Plus grand organisme de gestion des retraites complémentaires, pour le compte de 19 millions de salariés et 13 millions de retraités du privé, l’Agirc-Arrco a d’ores et déjà annoncé qu’il ne devrait pas déroger à son calendrier réglementaire, soit une réévaluation au 1er novembre 2022. En l’état actuel de l’accord-cadre qui détermine le calcul du point Agirc-Arrco, cette hausse ne peut dépasser l’augmentation du salaire annuel moyen des cotisants au régime. Elle devrait donc rester bien en deçà de l’inflation, et des + 4 % prévus pour la retraite de base.
La Cavec, de son côté, doit résoudre une sorte de quadrature du cercle pour augmenter de façon rapide et significative les pensions de ses affiliés.
« Nous avons toujours aligné les retraites, a minima, sur la progression de l’inflation. En l’occurrence, une hausse de 5 % signifierait un bond corrélatif de 6 à 8 % des cotisations. C’est impraticable, la plupart de nos affiliés en activité ne pouvant augmenter leurs honoraires dans de telles proportions ».
Solidarité innovante
La Cavec dispose cependant de réserves accumulées avec prudence et méthode – elles ont été multipliées par 12 en 30 ans, dépassant aujourd’hui les 2 milliards d’euros – afin de garantir les retraites futures des jeunes générations et de faire face aux aléas démographiques ou économiques.
Pour lutter contre l’incendie inflationniste, la Caisse pourrait ainsi, en sollicitant ses réserves, relever le niveau de ses prestations sans affecter celui des cotisations. « La difficulté, ici, c’est qu’un tel mécanisme améliorerait encore notre taux de rendement – le rapport entre les valeurs de versement et d’achat du point. Or nos autorités de tutelle, direction de la Sécurité sociale et ministère du Budget, nous demandent régulièrement de le baisser, au motif qu’il dépasse de loin celui des autres régimes complémentaires(2). Nous sommes confrontés à des injonctions contradictoires : augmenter les pensions et diminuer le rendement ».
Une solution pourrait être trouvée sous la forme d’un versement unique exceptionnel, au titre du second semestre 2022, à la manière des chèques inflation distribués par le gouvernement. « Le chèque retraite permettrait de compenser la perte de pouvoir d’achat subie par nos allocataires, sans toucher aux cotisations ni au taux de rendement. Ce serait le moyen de concilier la justice sociale avec nos contraintes d’équilibre. Cette idée intéresse également plusieurs autres caisses de retraite complémentaire de professions libérales ».

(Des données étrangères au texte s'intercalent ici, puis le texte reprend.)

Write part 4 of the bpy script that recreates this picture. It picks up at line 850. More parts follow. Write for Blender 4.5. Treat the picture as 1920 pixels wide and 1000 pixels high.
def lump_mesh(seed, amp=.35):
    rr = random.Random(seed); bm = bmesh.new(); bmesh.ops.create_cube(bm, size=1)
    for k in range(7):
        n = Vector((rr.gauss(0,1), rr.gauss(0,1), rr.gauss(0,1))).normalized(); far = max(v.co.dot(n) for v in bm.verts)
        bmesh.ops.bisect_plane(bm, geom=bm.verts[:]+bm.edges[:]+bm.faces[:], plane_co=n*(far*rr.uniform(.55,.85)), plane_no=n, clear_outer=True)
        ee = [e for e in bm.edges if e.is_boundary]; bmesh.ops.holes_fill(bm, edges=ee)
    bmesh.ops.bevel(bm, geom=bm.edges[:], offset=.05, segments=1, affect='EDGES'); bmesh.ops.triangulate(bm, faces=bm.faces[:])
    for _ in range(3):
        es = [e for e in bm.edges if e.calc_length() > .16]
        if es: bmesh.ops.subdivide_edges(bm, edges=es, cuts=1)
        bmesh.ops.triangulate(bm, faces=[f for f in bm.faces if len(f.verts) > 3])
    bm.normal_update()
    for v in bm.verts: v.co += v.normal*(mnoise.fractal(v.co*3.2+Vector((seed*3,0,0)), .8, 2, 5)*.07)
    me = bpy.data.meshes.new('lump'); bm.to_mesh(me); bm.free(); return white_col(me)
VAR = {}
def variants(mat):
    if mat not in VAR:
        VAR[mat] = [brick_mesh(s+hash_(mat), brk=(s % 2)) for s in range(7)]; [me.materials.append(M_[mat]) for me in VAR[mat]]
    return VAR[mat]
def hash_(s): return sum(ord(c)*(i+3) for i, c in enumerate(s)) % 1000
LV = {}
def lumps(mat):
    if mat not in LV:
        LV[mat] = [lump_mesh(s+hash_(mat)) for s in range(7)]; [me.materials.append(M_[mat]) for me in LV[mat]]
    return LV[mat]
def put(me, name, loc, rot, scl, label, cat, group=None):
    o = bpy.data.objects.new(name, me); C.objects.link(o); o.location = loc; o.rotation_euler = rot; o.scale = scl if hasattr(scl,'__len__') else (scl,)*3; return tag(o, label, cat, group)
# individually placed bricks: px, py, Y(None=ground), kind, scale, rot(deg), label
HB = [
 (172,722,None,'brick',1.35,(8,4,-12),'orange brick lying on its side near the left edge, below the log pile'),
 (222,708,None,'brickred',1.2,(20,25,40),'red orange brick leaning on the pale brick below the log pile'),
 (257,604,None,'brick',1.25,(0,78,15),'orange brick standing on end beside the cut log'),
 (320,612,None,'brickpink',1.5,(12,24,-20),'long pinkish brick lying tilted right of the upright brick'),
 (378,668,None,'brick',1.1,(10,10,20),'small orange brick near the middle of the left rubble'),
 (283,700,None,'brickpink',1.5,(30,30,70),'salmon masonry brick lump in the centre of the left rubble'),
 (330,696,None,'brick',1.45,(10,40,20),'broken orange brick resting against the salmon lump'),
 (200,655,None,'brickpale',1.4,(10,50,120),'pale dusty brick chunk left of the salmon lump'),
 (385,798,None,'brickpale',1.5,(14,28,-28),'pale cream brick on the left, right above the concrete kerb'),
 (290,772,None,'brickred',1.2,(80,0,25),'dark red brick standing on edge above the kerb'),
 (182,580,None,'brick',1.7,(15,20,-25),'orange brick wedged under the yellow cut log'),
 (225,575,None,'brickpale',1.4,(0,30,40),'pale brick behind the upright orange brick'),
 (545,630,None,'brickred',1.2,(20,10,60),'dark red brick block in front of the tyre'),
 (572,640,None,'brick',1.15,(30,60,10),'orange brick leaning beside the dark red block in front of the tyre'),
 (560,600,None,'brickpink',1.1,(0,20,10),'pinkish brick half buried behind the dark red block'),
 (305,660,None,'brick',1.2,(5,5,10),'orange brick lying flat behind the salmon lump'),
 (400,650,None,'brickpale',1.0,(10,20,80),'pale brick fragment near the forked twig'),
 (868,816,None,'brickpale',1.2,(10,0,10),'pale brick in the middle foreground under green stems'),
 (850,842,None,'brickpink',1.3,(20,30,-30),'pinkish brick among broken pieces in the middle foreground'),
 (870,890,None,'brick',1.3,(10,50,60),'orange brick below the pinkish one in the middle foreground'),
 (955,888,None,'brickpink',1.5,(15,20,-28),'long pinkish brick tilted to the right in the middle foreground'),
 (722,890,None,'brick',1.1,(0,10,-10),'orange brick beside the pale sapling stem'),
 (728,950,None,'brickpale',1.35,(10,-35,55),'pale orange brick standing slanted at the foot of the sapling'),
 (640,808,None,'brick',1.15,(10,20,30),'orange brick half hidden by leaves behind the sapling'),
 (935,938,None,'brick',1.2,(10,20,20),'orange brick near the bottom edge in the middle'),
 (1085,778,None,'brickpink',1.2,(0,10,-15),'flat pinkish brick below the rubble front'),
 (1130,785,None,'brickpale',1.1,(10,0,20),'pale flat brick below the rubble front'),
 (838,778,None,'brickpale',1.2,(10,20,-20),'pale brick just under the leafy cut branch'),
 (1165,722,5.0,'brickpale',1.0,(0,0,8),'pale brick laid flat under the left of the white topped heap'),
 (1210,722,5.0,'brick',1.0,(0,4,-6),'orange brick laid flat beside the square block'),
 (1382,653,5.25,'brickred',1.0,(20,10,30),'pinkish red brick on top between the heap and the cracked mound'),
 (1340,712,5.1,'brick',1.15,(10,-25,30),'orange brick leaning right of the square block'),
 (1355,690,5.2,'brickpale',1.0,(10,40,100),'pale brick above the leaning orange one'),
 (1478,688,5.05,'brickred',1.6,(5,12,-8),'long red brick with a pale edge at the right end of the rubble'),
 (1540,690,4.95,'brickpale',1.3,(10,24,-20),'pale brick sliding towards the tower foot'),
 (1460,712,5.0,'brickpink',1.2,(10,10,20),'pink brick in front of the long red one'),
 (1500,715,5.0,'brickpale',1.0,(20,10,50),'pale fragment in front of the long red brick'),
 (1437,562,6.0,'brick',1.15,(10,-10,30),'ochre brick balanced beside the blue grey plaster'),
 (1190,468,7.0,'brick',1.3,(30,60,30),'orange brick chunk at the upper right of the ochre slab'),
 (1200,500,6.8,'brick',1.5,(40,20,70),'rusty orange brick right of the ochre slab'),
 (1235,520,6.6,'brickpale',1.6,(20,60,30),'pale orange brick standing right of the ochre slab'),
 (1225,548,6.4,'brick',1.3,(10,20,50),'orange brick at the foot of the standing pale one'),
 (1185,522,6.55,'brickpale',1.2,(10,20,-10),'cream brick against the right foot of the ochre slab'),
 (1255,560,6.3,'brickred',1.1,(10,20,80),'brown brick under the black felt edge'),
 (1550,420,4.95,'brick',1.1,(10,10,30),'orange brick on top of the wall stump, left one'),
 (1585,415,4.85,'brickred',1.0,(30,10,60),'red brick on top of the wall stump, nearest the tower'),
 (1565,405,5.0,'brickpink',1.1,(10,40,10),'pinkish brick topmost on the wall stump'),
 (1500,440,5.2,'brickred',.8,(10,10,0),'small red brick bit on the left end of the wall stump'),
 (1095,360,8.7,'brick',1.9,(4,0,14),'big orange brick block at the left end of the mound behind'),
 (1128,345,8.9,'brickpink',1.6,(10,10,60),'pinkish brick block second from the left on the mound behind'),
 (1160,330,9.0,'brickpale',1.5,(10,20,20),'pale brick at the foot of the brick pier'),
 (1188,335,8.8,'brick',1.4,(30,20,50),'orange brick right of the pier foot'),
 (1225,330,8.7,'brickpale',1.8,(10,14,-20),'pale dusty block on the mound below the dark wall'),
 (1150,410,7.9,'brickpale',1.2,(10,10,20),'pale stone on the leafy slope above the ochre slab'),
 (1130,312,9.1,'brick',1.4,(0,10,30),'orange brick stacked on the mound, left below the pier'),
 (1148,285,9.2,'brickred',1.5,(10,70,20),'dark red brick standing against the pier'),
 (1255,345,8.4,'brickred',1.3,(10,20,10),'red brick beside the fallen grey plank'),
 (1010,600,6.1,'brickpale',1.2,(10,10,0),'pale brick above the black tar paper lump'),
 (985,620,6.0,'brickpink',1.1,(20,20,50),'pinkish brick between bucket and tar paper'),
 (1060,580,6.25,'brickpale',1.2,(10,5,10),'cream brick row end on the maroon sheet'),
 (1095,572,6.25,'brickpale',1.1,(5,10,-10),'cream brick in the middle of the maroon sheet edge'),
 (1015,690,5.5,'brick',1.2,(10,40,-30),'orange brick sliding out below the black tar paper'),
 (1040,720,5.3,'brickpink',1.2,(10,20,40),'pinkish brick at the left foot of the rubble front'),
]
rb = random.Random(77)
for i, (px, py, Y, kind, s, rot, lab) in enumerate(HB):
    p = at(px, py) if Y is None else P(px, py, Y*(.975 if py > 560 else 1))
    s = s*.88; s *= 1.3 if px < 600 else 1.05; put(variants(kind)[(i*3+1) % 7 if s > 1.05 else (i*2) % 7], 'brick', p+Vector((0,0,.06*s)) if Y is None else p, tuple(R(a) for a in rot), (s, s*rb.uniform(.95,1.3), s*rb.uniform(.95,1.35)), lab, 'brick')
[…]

Le conseil d’administration de la Cavec pourrait étudier ce dispositif innovant dans un délai relativement court, pour un versement unique dès le mois de septembre prochain. Il faudrait bien sûr, au préalable, que la direction de la Sécurité sociale et le ministère du Budget valident la proposition.
« Les retraités sont pris entre le marteau de l’inflation et l’enclume d’un revenu fixe, non extensible. Toute détérioration de leur pouvoir d’achat crée une situation assez anxiogène, puisqu’à la différence d’une personne en activité, ils n’ont plus tellement de marge de manœuvre pour augmenter leurs ressources. La question du reste à vivre est donc essentielle ».
En cas de difficulté, les affiliés de la Cavec et leurs ayants droit peuvent également solliciter la commission des affaires sociales de la Caisse. Après avoir mis en place des dispositifs de soutien spécifiques pendant la crise sanitaire, les équipes de la Cavec se tiennent prêtes à répondre rapidement à toute demande d’aide financière. Plus que jamais, en ces temps d’incertitude, la Cavec entend s’appuyer sur ses valeurs de solidarité.
(1) Loi n° 94-637 du 25 juillet 1994 relative à la sécurité sociale, initiée par Simone Veil.
(2) Le taux de rendement de la Cavec atteint 8,6 % en 2022, soit le deuxième taux le plus favorable parmi les caisses de retraite complémentaire. Il signifie qu’un affilié de la Cavec récupère l’intégralité des cotisations versées pendant sa carrière en un peu moins de 12 ans de retraite.